Les pièces seront ouvertes nettoyées et abondamment rincées à l’alcool à brûler.

Prendre une seringue pleine d’alcool remplir les canalisations puis les souffler à l’air comprimé. Si ça ce n’est pas de la formation accélérée je ne m’y connais pas. Ensuite, vendre la voiture avec comme argument principale de vente : circuit hydraulique garanti sans aucune fuite. Puisque tous les joints avaient été changés.

Par contre une partie de son stock de joints y passa. Lui qui pendant  un certain temps avait écumé, tous les garages et succursales Citroën et autres station-service  qui se trouvaient sur sa route à la recherche des précieux joints, de liquide rouge ou de toutes autres pièces qui pouvaient trainer sur une étagère.

Car pendant longtemps les seules réponses que le grand type eut des succursales auxquelles il demandait si il leur restait de la marchandise fut.  « Non, nous n’avons plus rien, nous avons tout jeté il n’y a pas si longtemps si vous avez besoin de pièces voyez dans les casses. » ou alors des réponses du style:

« Ben! Ouais!! Tout est dans le broyeur  vous arrivez trop tard. »

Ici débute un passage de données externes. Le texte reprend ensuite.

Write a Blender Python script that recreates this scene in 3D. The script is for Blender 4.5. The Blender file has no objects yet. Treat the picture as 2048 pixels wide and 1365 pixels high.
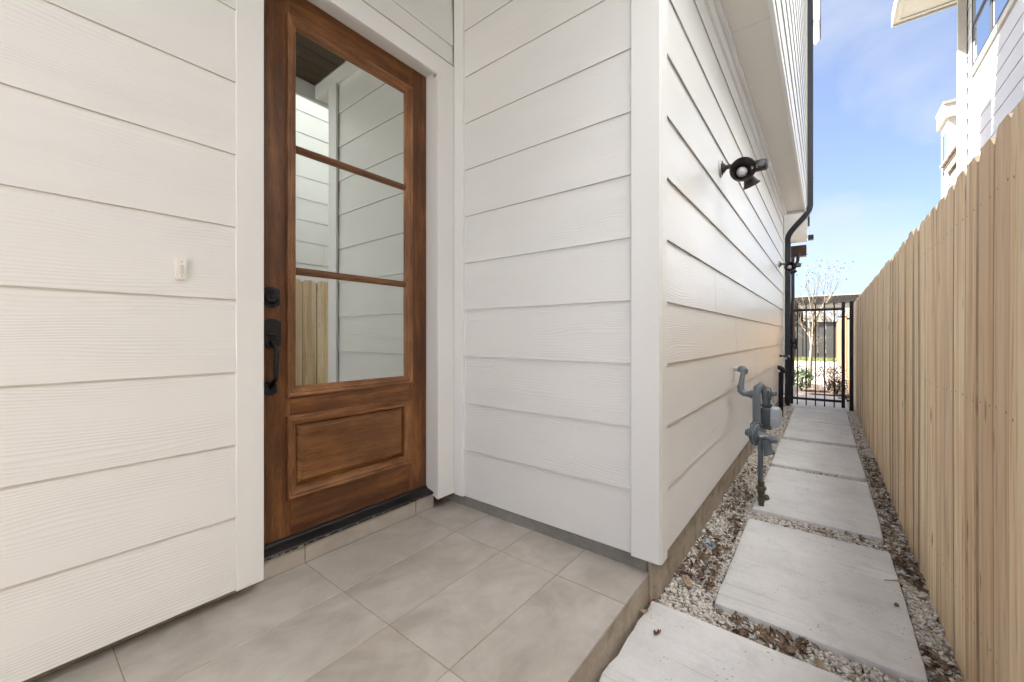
import bpy, bmesh, math, random
import numpy as np
from mathutils import Vector, Matrix, noise
random.seed(7); rng = np.random.default_rng(7)
R = math.radians
scene = bpy.context.scene
H0 = 1.15            # eye height above the path; all heights below are written relative to the eye

# ------------------------------------------------------------------ camera
cam = bpy.data.cameras.new("camera"); co = bpy.data.objects.new("camera", cam)
scene.collection.objects.link(co); scene.camera = co
cam.sensor_fit = 'HORIZONTAL'; cam.sensor_width = 36; cam.lens = 14.098
cam.shift_y = -0.00464; cam.clip_start = 0.02; cam.clip_end = 3000
co.location = (0, 0, H0); co.rotation_euler = (R(90), 0, R(38.06))
scene.render.resolution_x = 1024; scene.render.resolution_y = 682

# ------------------------------------------------------------------ sky and sun
SUN_EL = 50.0
sh = Vector((-0.965, -0.262, 0)).normalized()
to_sun = Vector((sh.x*math.cos(R(SUN_EL)), sh.y*math.cos(R(SUN_EL)), math.sin(R(SUN_EL))))
world = bpy.data.worlds.new("World"); scene.world = world; world.use_nodes = True
wn = world.node_tree; wn.nodes.clear()
def wnode(t, **k):
    n = wn.nodes.new(t)
    for a, b in k.items(): setattr(n, a, b)
    return n
sky = wnode('ShaderNodeTexSky', sky_type='NISHITA', sun_disc=False, sun_elevation=R(SUN_EL),
            sun_rotation=math.atan2(sh.x, sh.y), altitude=50, air_density=0.56, dust_density=3.0, ozone_density=0.5)
bg = wnode('ShaderNodeBackground'); bg.inputs[1].default_value = 0.05
wo = wnode('ShaderNodeOutputWorld')
tc = wnode('ShaderNodeTexCoord')
mp = wnode('ShaderNodeMapping'); mp.inputs['Scale'].default_value = (1.15, 1.15, 2.3); mp.inputs['Location'].default_value = (0.35, 0.1, 0.2)
mp.inputs['Rotation'].default_value = (0.0, 0.25, 0.3)
cn = wnode('ShaderNodeTexNoise'); cn.inputs['Scale'].default_value = 2.3; cn.inputs['Detail'].default_value = 7; cn.inputs['Roughness'].default_value = .55
cn.inputs['Distortion'].default_value = 0.5
cr = wnode('ShaderNodeValToRGB'); cr.color_ramp.elements[0].position = .46; cr.color_ramp.elements[1].position = .72
cr.color_ramp.elements[0].color = (0, 0, 0, 1); cr.color_ramp.elements[1].color = (.58, .58, .58, 1)
mx = wnode('ShaderNodeMix', data_type='RGBA'); mx.inputs[7].default_value = (2.1, 2.2, 2.35, 1)
L = wn.links.new
L(tc.outputs['Generated'], mp.inputs[0]); L(mp.outputs[0], cn.inputs['Vector']); L(cn.outputs[0], cr.inputs[0])
L(cr.outputs[0], mx.inputs[0]); L(sky.outputs[0], mx.inputs[6]); L(mx.outputs[2], bg.inputs[0]); L(bg.outputs[0], wo.inputs[0])
sun = bpy.data.lights.new("sun", 'SUN'); so = bpy.data.objects.new("sun", sun); scene.collection.objects.link(so)
sun.energy = 5.0; sun.angle = R(0.5); sun.color = (1.0, .99, .97)
so.rotation_euler = (-to_sun).to_track_quat('-Z', 'Y').to_euler(); so.location = (-20, -5, 20)
vs = scene.view_settings; vs.view_transform = 'Standard'; vs.look = 'None'; vs.gamma = 1; vs.use_curve_mapping = False
vs.exposure = 3.12
scene.render.engine = 'CYCLES'
scene.cycles.max_bounces = 10; scene.cycles.diffuse_bounces = 6; scene.cycles.glossy_bounces = 5

# ------------------------------------------------------------------ helpers
C = scene.collection
def tag(o, label=None, cat=None, group=None, kind=None):
    if label: o['label'] = label
    if cat: o['category'] = cat
    if group: o['group'] = group
    if kind: o['kind'] = kind
    return o
def empty(name, loc=(0, 0, 0), parent=None):
    """loc relative to the eye height frame (z gets +H0) when top level, local when a child"""
    o = bpy.data.objects.new(name, None); C.objects.link(o); o.empty_display_size = .1
    if parent is None: o.location = (loc[0], loc[1], loc[2]+H0)
    else: o.parent = parent; o.location = loc
    return o
def wloc(o):
    v = Vector((0, 0, 0))
    while o is not None: v += o.location; o = o.parent
    return v
def link(name, me, parent=None, loc=None, kind=None, rot=None):
    o = bpy.data.objects.new(name, me); C.objects.link(o)
    if parent is not None: o.parent = parent
    if loc is not None: o.location = loc
    if rot is not None: o.rotation_euler = rot
    if kind: o['kind'] = kind
    return o
def mk(name, bm, mat, parent=None, kind=None, smooth=False):
    """bmesh in eye frame coordinates -> object whose origin is its own base centre"""
    bm.normal_update()
    vs_ = [v.co for v in bm.verts]
    mn = Vector((min(v.x for v in vs_), min(v.y for v in vs_), min(v.z for v in vs_)))
    mxv = Vector((max(v.x for v in vs_), max(v.y for v in vs_), max(v.z for v in vs_)))
    c = Vector(((mn.x+mxv.x)/2, (mn.y+mxv.y)/2, mn.z))
    bmesh.ops.translate(bm, verts=bm.verts, vec=-c)
    me = bpy.data.meshes.new(name); bm.to_mesh(me); bm.free()
    for m in (mat if isinstance(mat, (list, tuple)) else [mat]): me.materials.append(m)
    if smooth:
        for p in me.polygons: p.use_smooth = True
        if smooth != 'all':
            try: me.set_sharp_from_angle(angle=R(35))
            except Exception: pass
    c.z += H0
    o = link(name, me, parent, c - (wloc(parent) if parent is not None else Vector((0, 0, 0))), kind)
    return o
def box(bm, x0, x1, y0, y1, z0, z1, bev=0.0, mi=0, seg=1):
    r = bmesh.ops.create_cube(bm, size=1)
    vv = r['verts']
    for v in vv:
        v.co = Vector(((x0+x1)/2+v.co.x*(x1-x0), (y0+y1)/2+v.co.y*(y1-y0), (z0+z1)/2+v.co.z*(z1-z0)))
    fs = list({f for v in vv for f in v.link_faces})
    for f in fs: f.material_index = mi
    if bev > 0:
        es = list({e for v in vv for e in v.link_edges})
        bmesh.ops.bevel(bm, geom=es, offset=bev, segments=seg, affect='EDGES', profile=.5)
    return vv
def Box(*a, **k):
    bm = bmesh.new(); box(bm, *a, **k); return bm
def prism(bm, pts, axis, a0, a1, mi=0):
    """pts: polygon of 2-tuples; axis 'x': (y,z) swept in x; 'y': (x,z); 'z': (x,y)"""
    def P(p, a):
        return {'x': (a, p[0], p[1]), 'y': (p[0], a, p[1]), 'z': (p[0], p[1], a)}[axis]
    A = [bm.verts.new(P(p, a0)) for p in pts]; B = [bm.verts.new(P(p, a1)) for p in pts]
    n = len(pts); fs = [bm.faces.new(A), bm.faces.new(list(reversed(B)))]
    for i in range(n): fs.append(bm.faces.new((A[(i+1) % n], A[i], B[i], B[(i+1) % n])))
    for f in fs: f.material_index = mi
    bmesh.ops.recalc_face_normals(bm, faces=fs)
    return A+B
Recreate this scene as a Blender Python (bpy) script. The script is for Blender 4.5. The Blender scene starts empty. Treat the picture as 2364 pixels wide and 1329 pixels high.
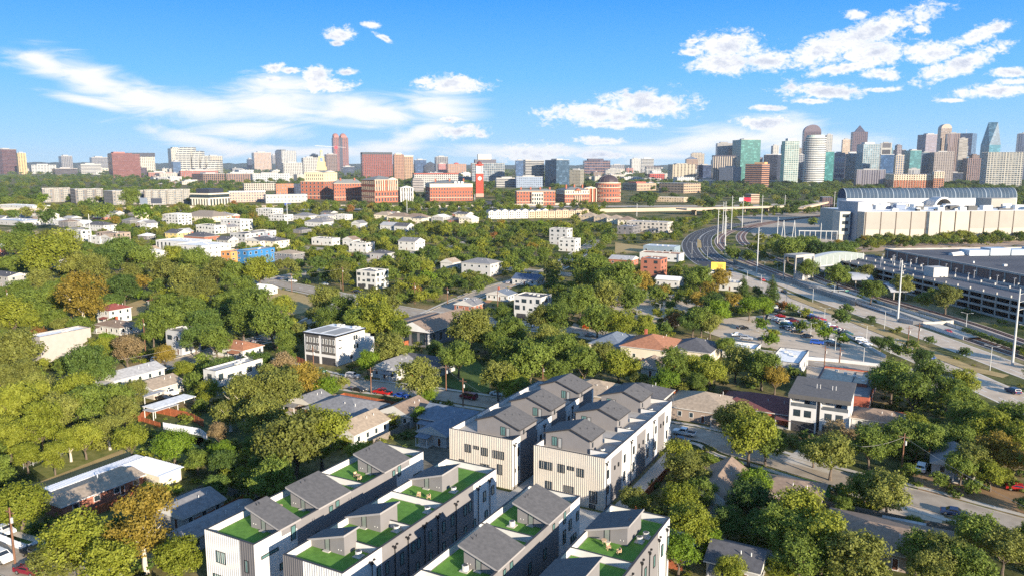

Sauf un garagiste de la région de Nevers qui réactualisa tous ses prix  après un savant calcul que lui seul compris, pour remettre les pièces au cours du jour. Ce qui donnait un cardan à quatre mille francs. On était bien loin des affaires du genre:

«-Combien pour le lot ?

  -Mille

  -D’accord, topes-là ! »

Celui-là pensait tenir le pigeon de parisien à qui on pouvait vendre n’importe quoi et cher. Dommage que le grand ne conclut pas l’affaire car il avait un stock de pièces neuves très intéressantes. Ces dernières ont dues finir à la benne comme beaucoup de pièces sur ordre de la maison mère.